Let's Start with the yarn...
The yarn for this jumper was a hand-me-down from a stash clear out someone who knew I knitted was having. I know that’s a little vague, but when people know you enjoy knitting and think you are more likely to use the yarn than them, you end up with lots of materials with endless potential to become something beautiful. In this case I ended up with about 500g of orange, brown, purple and jewel-tone teal blues aran weight 100% acrylic yarn.
Next, the Pattern...
This came from a vintage pattern booklet I found at Antiques on High in Oxford many years ago. The booklet is Patons woolcraft, The Basic Guide to Knitting and Crochet, 21st Edition, published by Patons and Baldwin Limited in 1981.

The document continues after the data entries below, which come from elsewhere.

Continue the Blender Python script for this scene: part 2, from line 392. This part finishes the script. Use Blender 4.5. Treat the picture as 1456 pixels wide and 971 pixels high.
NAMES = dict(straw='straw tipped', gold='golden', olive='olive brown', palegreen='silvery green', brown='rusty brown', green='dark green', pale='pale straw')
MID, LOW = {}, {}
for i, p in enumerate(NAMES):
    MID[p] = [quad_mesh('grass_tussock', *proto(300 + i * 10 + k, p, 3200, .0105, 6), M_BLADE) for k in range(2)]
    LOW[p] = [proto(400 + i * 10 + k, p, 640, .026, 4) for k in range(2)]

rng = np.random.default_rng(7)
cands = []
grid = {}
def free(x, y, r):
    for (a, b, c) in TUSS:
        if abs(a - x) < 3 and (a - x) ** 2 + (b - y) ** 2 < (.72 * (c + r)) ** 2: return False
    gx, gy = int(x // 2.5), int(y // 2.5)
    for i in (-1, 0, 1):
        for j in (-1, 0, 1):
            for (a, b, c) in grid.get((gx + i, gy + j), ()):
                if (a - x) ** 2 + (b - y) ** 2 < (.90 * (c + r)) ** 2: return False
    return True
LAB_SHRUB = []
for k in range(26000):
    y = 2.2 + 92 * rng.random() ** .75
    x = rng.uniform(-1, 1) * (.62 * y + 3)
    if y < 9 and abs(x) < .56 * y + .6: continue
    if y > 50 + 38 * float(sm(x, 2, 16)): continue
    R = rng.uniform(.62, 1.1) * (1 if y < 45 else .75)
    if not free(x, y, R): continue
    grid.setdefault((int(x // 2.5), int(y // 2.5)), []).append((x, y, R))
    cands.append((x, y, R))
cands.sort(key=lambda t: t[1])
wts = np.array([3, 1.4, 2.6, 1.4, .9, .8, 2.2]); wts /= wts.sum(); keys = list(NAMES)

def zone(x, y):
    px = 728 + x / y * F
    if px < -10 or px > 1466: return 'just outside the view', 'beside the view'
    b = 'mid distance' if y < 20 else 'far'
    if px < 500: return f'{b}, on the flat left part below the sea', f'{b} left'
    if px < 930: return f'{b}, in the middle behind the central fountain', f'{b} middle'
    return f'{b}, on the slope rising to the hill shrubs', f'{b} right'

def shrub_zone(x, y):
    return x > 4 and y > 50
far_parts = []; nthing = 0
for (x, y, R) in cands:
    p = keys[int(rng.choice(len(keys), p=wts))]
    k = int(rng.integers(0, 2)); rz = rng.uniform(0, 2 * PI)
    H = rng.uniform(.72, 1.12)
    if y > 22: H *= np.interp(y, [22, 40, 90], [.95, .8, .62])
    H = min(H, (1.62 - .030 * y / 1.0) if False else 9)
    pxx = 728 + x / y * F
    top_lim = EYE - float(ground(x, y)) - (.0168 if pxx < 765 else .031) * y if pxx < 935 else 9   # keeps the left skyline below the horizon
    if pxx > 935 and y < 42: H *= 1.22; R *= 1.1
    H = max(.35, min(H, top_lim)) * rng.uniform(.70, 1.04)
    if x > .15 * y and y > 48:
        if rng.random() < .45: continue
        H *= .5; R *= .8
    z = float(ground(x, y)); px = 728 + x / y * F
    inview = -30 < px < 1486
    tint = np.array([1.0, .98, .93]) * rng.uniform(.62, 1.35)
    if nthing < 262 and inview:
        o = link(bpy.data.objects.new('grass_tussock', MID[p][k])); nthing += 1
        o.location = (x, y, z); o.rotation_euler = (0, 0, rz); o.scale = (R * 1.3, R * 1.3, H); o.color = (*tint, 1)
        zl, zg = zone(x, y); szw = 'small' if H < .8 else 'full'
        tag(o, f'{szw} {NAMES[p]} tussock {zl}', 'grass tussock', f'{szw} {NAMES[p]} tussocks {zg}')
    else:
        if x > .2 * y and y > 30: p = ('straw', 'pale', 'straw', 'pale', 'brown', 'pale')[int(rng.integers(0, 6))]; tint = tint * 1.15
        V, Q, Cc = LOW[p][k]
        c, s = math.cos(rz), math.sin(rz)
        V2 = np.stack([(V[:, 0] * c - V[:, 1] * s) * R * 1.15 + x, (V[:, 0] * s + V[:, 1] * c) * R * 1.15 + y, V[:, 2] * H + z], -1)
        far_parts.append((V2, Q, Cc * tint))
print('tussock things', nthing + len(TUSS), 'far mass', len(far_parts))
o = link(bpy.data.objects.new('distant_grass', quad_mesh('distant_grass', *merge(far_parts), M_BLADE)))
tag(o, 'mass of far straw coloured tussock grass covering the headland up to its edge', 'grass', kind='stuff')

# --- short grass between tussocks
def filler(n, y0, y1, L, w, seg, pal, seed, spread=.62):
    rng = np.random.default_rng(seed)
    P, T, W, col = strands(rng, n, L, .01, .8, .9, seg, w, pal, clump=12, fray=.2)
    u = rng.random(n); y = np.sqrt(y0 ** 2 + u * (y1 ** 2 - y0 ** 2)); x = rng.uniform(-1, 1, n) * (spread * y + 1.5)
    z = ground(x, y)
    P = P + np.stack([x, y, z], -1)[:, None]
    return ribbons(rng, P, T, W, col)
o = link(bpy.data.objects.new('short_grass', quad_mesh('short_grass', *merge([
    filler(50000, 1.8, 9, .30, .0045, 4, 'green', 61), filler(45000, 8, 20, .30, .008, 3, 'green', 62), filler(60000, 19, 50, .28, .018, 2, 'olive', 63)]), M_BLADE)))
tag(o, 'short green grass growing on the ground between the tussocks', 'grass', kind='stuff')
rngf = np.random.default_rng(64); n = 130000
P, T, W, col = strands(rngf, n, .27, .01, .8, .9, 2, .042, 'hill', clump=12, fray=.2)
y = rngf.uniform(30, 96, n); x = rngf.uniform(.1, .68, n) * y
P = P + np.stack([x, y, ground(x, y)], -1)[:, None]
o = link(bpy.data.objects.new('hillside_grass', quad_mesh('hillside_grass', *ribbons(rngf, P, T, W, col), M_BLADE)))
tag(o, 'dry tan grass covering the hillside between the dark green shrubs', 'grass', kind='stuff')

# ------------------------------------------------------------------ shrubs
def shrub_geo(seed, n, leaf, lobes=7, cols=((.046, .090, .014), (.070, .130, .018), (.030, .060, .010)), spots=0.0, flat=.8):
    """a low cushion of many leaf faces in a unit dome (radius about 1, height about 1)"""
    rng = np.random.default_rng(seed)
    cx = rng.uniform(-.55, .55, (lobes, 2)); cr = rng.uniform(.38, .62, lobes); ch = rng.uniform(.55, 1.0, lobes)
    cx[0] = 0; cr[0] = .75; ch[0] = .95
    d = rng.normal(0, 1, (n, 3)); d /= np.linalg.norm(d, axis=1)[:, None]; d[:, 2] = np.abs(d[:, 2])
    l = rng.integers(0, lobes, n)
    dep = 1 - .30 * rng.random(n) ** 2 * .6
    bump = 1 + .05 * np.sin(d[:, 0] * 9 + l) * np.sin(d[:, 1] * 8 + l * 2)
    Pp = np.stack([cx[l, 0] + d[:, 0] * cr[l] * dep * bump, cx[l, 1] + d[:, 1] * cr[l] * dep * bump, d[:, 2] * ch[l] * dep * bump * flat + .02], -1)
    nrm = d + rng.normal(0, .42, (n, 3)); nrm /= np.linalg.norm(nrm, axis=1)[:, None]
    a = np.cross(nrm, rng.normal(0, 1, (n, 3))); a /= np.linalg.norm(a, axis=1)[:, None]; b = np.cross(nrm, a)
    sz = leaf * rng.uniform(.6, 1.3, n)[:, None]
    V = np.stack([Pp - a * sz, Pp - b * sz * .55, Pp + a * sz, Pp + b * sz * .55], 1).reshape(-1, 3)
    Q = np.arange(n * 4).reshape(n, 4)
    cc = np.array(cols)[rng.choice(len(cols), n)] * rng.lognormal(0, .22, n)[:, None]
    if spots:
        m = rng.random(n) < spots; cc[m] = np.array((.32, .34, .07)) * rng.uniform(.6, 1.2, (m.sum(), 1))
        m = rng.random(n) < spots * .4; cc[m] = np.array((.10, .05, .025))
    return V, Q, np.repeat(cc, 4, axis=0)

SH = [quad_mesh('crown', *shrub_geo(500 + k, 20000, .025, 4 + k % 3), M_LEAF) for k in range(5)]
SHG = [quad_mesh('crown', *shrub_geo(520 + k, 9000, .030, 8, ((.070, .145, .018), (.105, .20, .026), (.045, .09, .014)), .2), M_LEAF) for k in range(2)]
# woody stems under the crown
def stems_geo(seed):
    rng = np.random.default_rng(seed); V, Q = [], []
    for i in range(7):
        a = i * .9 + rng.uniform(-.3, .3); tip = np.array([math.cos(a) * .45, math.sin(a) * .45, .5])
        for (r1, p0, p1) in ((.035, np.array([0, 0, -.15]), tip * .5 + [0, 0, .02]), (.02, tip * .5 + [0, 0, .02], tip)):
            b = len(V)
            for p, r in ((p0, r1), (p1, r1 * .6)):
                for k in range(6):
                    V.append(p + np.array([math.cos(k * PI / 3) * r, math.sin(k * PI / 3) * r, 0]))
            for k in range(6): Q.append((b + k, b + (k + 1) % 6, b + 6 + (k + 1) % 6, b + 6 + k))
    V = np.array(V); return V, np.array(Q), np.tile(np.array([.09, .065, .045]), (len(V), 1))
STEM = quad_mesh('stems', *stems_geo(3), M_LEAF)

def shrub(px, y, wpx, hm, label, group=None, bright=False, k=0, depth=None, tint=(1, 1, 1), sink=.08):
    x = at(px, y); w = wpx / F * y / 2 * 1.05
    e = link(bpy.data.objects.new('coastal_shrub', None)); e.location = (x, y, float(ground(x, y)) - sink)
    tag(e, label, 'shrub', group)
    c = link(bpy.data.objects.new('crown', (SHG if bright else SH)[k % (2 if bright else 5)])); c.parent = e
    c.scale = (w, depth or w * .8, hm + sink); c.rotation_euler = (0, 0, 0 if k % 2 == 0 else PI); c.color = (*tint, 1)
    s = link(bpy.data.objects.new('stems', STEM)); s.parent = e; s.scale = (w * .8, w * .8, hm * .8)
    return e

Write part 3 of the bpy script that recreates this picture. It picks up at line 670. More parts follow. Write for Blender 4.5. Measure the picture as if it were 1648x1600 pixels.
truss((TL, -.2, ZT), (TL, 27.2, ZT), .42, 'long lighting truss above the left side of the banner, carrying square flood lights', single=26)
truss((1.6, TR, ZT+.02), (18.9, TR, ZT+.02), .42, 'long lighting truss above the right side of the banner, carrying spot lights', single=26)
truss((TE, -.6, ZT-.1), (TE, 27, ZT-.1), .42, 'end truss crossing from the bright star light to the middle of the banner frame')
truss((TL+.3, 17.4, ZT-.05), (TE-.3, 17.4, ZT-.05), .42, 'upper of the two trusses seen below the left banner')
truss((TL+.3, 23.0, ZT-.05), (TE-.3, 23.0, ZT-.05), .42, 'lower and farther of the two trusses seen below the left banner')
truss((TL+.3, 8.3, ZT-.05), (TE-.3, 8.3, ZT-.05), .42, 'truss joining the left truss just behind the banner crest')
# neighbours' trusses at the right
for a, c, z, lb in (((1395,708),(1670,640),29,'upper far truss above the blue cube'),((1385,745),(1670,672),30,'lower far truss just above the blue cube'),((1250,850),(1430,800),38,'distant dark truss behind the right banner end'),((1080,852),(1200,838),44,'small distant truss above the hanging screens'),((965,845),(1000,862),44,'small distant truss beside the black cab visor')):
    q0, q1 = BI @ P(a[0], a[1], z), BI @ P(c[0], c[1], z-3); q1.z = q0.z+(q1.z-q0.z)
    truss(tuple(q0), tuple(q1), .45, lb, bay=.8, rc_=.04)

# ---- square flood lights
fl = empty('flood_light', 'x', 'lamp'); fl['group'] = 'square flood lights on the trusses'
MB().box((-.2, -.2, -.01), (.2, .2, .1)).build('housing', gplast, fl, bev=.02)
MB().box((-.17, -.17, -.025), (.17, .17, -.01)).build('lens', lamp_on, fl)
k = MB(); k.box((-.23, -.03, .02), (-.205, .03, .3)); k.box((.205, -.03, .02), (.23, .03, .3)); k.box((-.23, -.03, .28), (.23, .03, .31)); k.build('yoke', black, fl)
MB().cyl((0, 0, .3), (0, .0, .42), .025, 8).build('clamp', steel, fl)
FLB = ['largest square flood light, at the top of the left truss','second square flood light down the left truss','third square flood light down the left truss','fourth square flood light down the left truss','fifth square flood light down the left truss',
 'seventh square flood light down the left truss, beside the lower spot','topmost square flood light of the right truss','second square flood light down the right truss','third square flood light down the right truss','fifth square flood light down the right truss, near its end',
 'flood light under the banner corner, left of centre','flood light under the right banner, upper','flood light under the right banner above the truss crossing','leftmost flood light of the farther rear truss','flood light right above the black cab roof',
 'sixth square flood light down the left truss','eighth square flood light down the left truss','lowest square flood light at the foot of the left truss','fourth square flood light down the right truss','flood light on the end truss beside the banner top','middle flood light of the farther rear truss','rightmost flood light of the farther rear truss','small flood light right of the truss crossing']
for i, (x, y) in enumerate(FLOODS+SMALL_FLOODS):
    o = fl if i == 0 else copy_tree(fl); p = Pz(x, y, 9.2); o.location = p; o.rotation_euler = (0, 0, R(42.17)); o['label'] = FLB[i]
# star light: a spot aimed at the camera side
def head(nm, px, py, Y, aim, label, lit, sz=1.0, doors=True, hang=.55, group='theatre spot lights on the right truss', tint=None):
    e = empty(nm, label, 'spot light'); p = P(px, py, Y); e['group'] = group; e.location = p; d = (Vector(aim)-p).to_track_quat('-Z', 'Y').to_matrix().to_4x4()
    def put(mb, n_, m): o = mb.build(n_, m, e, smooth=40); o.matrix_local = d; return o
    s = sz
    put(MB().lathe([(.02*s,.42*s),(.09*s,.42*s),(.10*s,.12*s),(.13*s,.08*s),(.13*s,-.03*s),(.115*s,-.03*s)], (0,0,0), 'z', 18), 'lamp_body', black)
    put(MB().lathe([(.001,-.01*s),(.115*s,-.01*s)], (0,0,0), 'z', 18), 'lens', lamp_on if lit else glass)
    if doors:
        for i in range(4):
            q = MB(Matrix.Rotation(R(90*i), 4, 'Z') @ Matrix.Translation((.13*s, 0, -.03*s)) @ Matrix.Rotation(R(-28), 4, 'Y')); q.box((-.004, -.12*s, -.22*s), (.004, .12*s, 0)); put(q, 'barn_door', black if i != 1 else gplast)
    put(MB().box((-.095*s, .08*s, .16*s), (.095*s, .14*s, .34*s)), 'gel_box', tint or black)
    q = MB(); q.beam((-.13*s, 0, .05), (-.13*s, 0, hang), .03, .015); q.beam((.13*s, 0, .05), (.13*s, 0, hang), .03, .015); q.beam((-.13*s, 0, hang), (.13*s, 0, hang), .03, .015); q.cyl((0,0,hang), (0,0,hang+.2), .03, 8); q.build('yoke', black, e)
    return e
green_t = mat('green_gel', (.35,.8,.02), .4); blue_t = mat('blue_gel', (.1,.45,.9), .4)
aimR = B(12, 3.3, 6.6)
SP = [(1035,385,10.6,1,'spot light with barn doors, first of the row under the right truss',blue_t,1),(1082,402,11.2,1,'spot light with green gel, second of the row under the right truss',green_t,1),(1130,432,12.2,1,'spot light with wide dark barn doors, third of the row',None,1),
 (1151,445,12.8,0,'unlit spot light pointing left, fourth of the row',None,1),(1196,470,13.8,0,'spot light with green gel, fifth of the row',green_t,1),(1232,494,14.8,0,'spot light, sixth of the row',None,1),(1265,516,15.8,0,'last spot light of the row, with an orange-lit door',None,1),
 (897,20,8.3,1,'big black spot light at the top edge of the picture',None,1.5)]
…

I based my project on the Knitted Spencer Pattern which is a fitted waist-length lightweight jumper with a v-neck, originally made in a garter stitch texture (all rows knitted) with Ribbing (K2, P2) at the cuffs and waist.
I love this pattern because it isn’t overly complicated and didn’t use a lot of abbreviations that I didn’t recognise at the time when I first made this jumper.

What did I change?
Firstly, the original pattern called for 3 ply weight yarn but I had Aran weight, so I made a tension square to measure the difference that this would cause to the dimensions given for the fit of the jumper. I then calculated the number of stitches I would need to start with and how much I would need to increase and decrease by to make the jumper fit, and what rate the increase would need to happen at. From this I then began to make the jumper.
Given then random amounts of each of the balls of yarn I created a semi-regular pattern of alternating narrow and wide rows, shifting between the blue or purple and the brown, blending this to replace it with the orange higher on the jumper. Reflecting on this now, I think it would have looked better to more evenly distribute the darker tones of the brown with the almost-neon orange. The colour combination and pattern in my opinion looks a quite 70’s in style, which I love!
Changing the texture of the jumper to a stocking stitch (one row knit, next row purl) helped to make the stripes look cleaner and more clear as there isn’t any fragmented or blending rows visible from the outside of the jumper. Because I chose this texture, I got to a point where I had to completely undo the front on one side of the jumper because the way the decrease stitches looked when compared with the opposite side was very messy. On one side I knitted 2 stitches together and on the opposite side I slipped one stitch to the other needle then knitted the two stitches together. This meant that where I decreased the stitches the loops overlapped symmetrically on either side of the jumper.